I think I get it now. It looks like an overvoltage shutdown circuit, because that’s exactly what it is. It’s driven from the raw rectified waveform and resets every half cycle. So it’s switched on as the voltage rises, the bridge conducts when that exceeds the voltage on the main capacitor and then a predetermined voltage above that the cycle is shut off and the circuit has to cope until the next half cycle.
Seems like an odd design choice but it is more efficient than a linear regulator.
It is a standard ‘chopper’ regulator, similar to those used in a light dimmer. The inductor is not necessary since the input voltage (the unfiltered transformer output, strait out of the rectifier) is already varying. You turn the switch on at the zero crossing, and then turn it off when the load capacitor is charged to your desired voltage.
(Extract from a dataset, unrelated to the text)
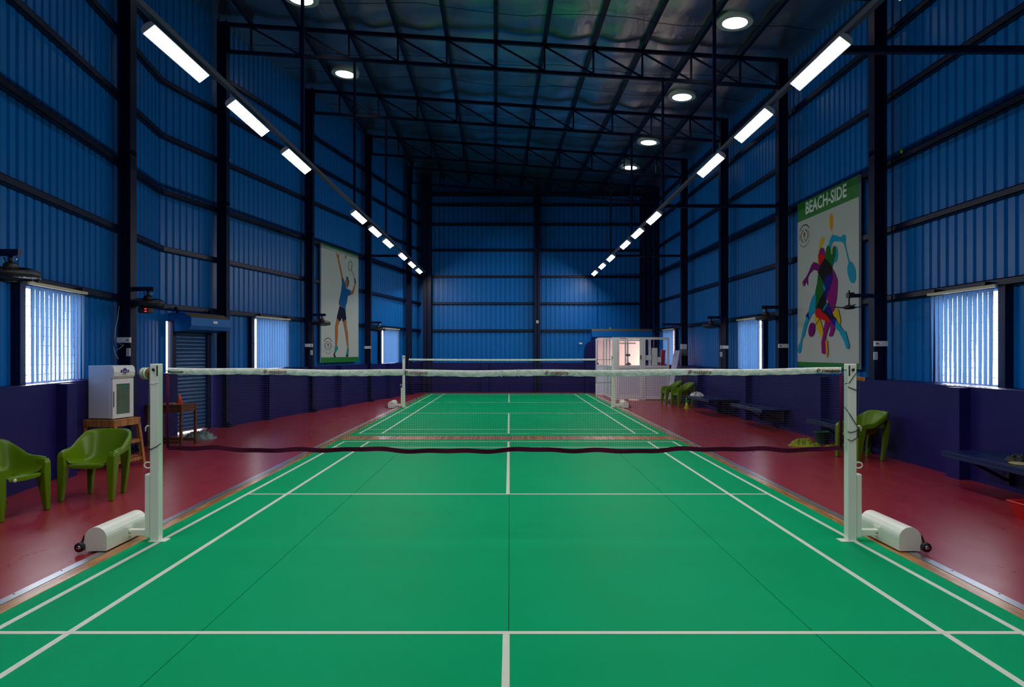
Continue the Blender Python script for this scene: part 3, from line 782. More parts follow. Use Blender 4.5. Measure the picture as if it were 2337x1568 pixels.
# ------------------------------------------------------------------ green plastic armchairs
def make_chair():
    t = thing('plastic_armchair', 'x', 'chair', (0, 0, 0), 0, 'lime green plastic armchairs')
    # local: front towards -y; shell swept around from the left arm over the back to the right arm
    U = 33; sec = []
    for i in range(U):
        u = -1 + 2 * i / (U - 1)                    # -1 left arm front .. 0 back .. +1 right arm front
        au = abs(u); sg = 1 if u > 0 else -1
        if au < .5:                                  # rounded back
            an = au / .5 * math.radians(88); rx, ry = .262, .235
            r = (sg * rx * math.sin(an) ** .70, .03 + ry * math.cos(an) ** .62)
            sx_ = (sg * .205 * math.sin(an) ** .68, -.02 + .185 * math.cos(an) ** .62)
        else:
            k = (au - .5) / .5
            r = (sg * (.262 + .006 * k), .03 + (.02) - .285 * k); sx_ = (sg * .208, -.02 + .02 - .225 * k)
        b = 1 / (1 + math.exp((au - .46) * 17))       # 1 at back, 0 on the arms
        zr = .575 + .18 * b - .012 * max(0, (au - .75) / .25) ** 2 * 1.5
        zs = .415 - .02 * b
        dx, dy = r[0] - 0, r[1] - (-.02); ln_ = math.hypot(dx, dy) + 1e-6
        nx_, ny_ = (dx / ln_, dy / ln_) if au < .5 else (sg, 0)
        tilt = .035 * b
        row = []
        for f, z in ((.040, zr - .085), (.038, zr - .02), (.022, zr), (.004, zr - .004)):
            row.append((r[0] + nx_ * (f + 0), r[1] + ny_ * f + tilt, z))
        for w in (.25, .55, .82):
            e = w ** 1.15; row.append((r[0] + (sx_[0] - r[0]) * e, (r[1] + tilt) + (sx_[1] - r[1] - tilt) * e, zr + (zs + .02 - zr) * w))
        row.append((sx_[0] * .95, sx_[1] - .006, zs + .004)); row.append((sx_[0] * .6, -.10 + (sx_[1] + .10) * .55, zs - .004)); row.append((0 + sx_[0] * .04, -.10 + (sx_[1] + .1) * .08, zs - .008))
        sec.append(row)
    n = len(sec[0]); V = [p for r_ in sec for p in r_]; F = []
    for i in range(U - 1):
        for k in range(n - 1): F.append((i * n + k, i * n + k + 1, (i + 1) * n + k + 1, (i + 1) * n + k))
    sh = MB().add(V, F, 0, True)
    # front lip of the seat
    lip = [(-.205, -.245, .415), (.205, -.245, .415), (.205, -.258, .405), (-.205, -.258, .405), (-.215, -.258, .355), (.215, -.258, .355), (-.205, -.10, .406), (.205, -.10, .406)]
    sh.add(lip, [(6, 7, 1, 0), (0, 1, 2, 3), (3, 2, 5, 4)], 0, False)
    so = sh.build('shell', 'chair', t); md = so.modifiers.new('thick', 'SOLIDIFY'); md.thickness = .006; md.offset = -1
    sb = so.modifiers.new('round', 'SUBSURF'); sb.levels = 1; sb.render_levels = 1
    for sx in (-1, 1):
        # front leg: L-shaped tapered post, continuing the arm down to the floor
        f = MB()
        def sect(cx, cy, w, d, z): return [(cx - sx * 0, cy, z), (cx - sx * w, cy, z), (cx - sx * w, cy + d, z), (cx, cy + d, z)]
        rings = [sect(sx * .306, -.245, .060, .10, .545), sect(sx * .310, -.262, .075, .125, .50), sect(sx * .308, -.268, .088, .12, .40), sect(sx * .302, -.27, .070, .085, .20), sect(sx * .296, -.272, .048, .05, 0)]
        V = [p for r_ in rings for p in r_]; F = [(3, 2, 1, 0), tuple(16 + k for k in range(4))]
        for i in range(4):
            for k in range(4): F.append((i * 4 + k, i * 4 + (k + 1) % 4, i * 4 + 4 + (k + 1) % 4, i * 4 + 4 + k))
        lo = f.add(V, F).build('leg', 'chair', t); bv = lo.modifiers.new('edge', 'BEVEL'); bv.width = .012; bv.segments = 3; bv.limit_method = 'ANGLE'
        rings = [sect(sx * .225, .268, .09, .035, .62), sect(sx * .238, .225, .10, .065, .45), sect(sx * .226, .195, .062, .07, .22), sect(sx * .208, .175, .045, .045, 0)]
        V = [p for r_ in rings for p in r_]; F = [(3, 2, 1, 0), tuple(12 + k for k in range(4))]
        for i in range(3):
            for k in range(4): F.append((i * 4 + k, i * 4 + (k + 1) % 4, i * 4 + 4 + (k + 1) % 4, i * 4 + 4 + k))
        lo = MB().add(V, F).build('leg', 'chair', t); bv = lo.modifiers.new('edge', 'BEVEL'); bv.width = .01; bv.segments = 2; bv.limit_method = 'ANGLE'
        # side skirt between front and back leg, under the arm
        MB().hexa([(sx * .298, -.16, .49), (sx * .302, -.16, .49), (sx * .268, .17, .52), (sx * .264, .17, .52)], [(sx * .300, -.16, .56), (sx * .304, -.16, .56), (sx * .272, .17, .60), (sx * .268, .17, .60)]).build('side_skirt', 'chair', t)
    return t
ch = make_chair()
CH = [((-4.71, 7.92, 0), math.radians(4), 'lime green plastic armchair facing the camera beside the small fridge'),
      ((-5.14, 7.03, 0), math.radians(80), 'lime green plastic armchair cut by the left picture edge'),
      ((5.50, 10.70, 0), math.radians(-84), 'lime green plastic armchair half hidden behind the right net post'),
      ((5.18, 21.95, 0), math.radians(-88), 'distant lime green armchair next to the white partition'),
      ((5.26, 20.85, 0), math.radians(-82), 'distant lime green armchair beside the small cone and bench')]
for i, (l, r, lab) in enumerate(CH):
    c = ch if i == 0 else copy_tree(ch)
    c.location = l; c.rotation_euler = (0, 0, r); c['label'] = lab
MB().lathe([(.02, 0), (.02, .002)], 14, (-.12, -.2585, .38), 0, 'y').build('maker_badge', 'whitep', [o for o in COL.objects if o.get('label') == CH[1][2]][0])

# ------------------------------------------------------------------ drinks fridge on its wooden stand
FR = (-5.76, 10.02)
st = thing('wooden_stand', 'rough wooden stand carrying the small fridge', 'stand', (FR[0], FR[1], 0), math.radians(-10))
MB().cbox(-.26, .26, -.27, .27, .675, .70, .004).build('top_board', 'wood', st)
for yy in (-.26, .26): MB().cbox(-.25, .25, yy - .012, yy + .012, .60, .675, .003).build('apron', 'wood', st)
for xx in (-.25, .25): MB().cbox(xx - .012, xx + .012, -.25, .25, .60, .675, .003).build('apron', 'wood', st)
for sx in (-1, 1):
    for sy in (-1, 1):
        MB().bar((sx * .23, sy * .23, .68), (sx * .29, sy * .29, 0), .05, .05).build('leg', 'wood', st)
for z, e in ((.36, .265), (.10, .285)):
    for k in (-1, 1):
        MB().bar((-e, k * e, z), (e, k * e, z), .022, .05).build('stretcher', 'wood', st); MB().bar((k * e, -e, z), (k * e, e, z), .022, .05).build('stretcher', 'wood', st)
for k in range(4): MB().cbox(-.25, .25, -.25 + k * .13, -.14 + k * .13, .126, .138, .003).build('shelf_slat', 'wood', st)
fz = thing('drinks_fridge', 'small white countertop fridge with glass door on a wooden stand', 'fridge', (FR[0] - .01, FR[1], .70), math.radians(-10))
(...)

They are fairly common as pre-regulators since you do not need good regulation on the pre-regulator and they save you an extra inductor/capacitor
Amazing project! Really high level of work in my opinion, very inspiring. Well done!
Nice project.
Any videos?
Nice project. Well thought out and executed. Great job. Thanks for the interesting and informative writeup Elliot.
Gawd, what an ugly physical build. Why put so much effort on the electrical design and internals then toss it all in the end product presentation?
because it’s still in design and prototype stage
Yes it’s in prototyping phase, a little bit nicer front panel is visible here http://www.envox.hr/eez/images/arduino_shield_mounted.jpg but still without acrylic mask.
What is the input voltage for this power supply?
There is multiple possibility and of course depends of what you wants on your output. I’m using currently two dual channel model: 0-40V/5A and 0-50/3A. First with 40 VAC (57 VDC max rectified) and second with 48VAC (70 VDC) main transformer. Small auxiliary transformer has 12VAC on its secondary.
Where did you get the banana jacks?
TME.eu … all details are available in BOM on GitHub repository
BROKEN LINKS. PLEASE FIX.
please fix the links.
Which one of many :) ?
Please visit https://github.com/eez-open/psu-hw if above mentioned links to our server is not responsive.
Project just launched on crowd supply:
https://www.crowdsupply.com/envox/eez-h24005
Nice Denis. Ordering one now!
Thanks Alan!
I bought one as well. I rarely do an impulse purchase but I’ve needed a home PSU for a long time, and this one looks awesome. I can’t wait to read through the technical description on your home page describing all the parts and the test equipment you used.
Thanks Erik, we are almost there, just few backers are missing to make it happen.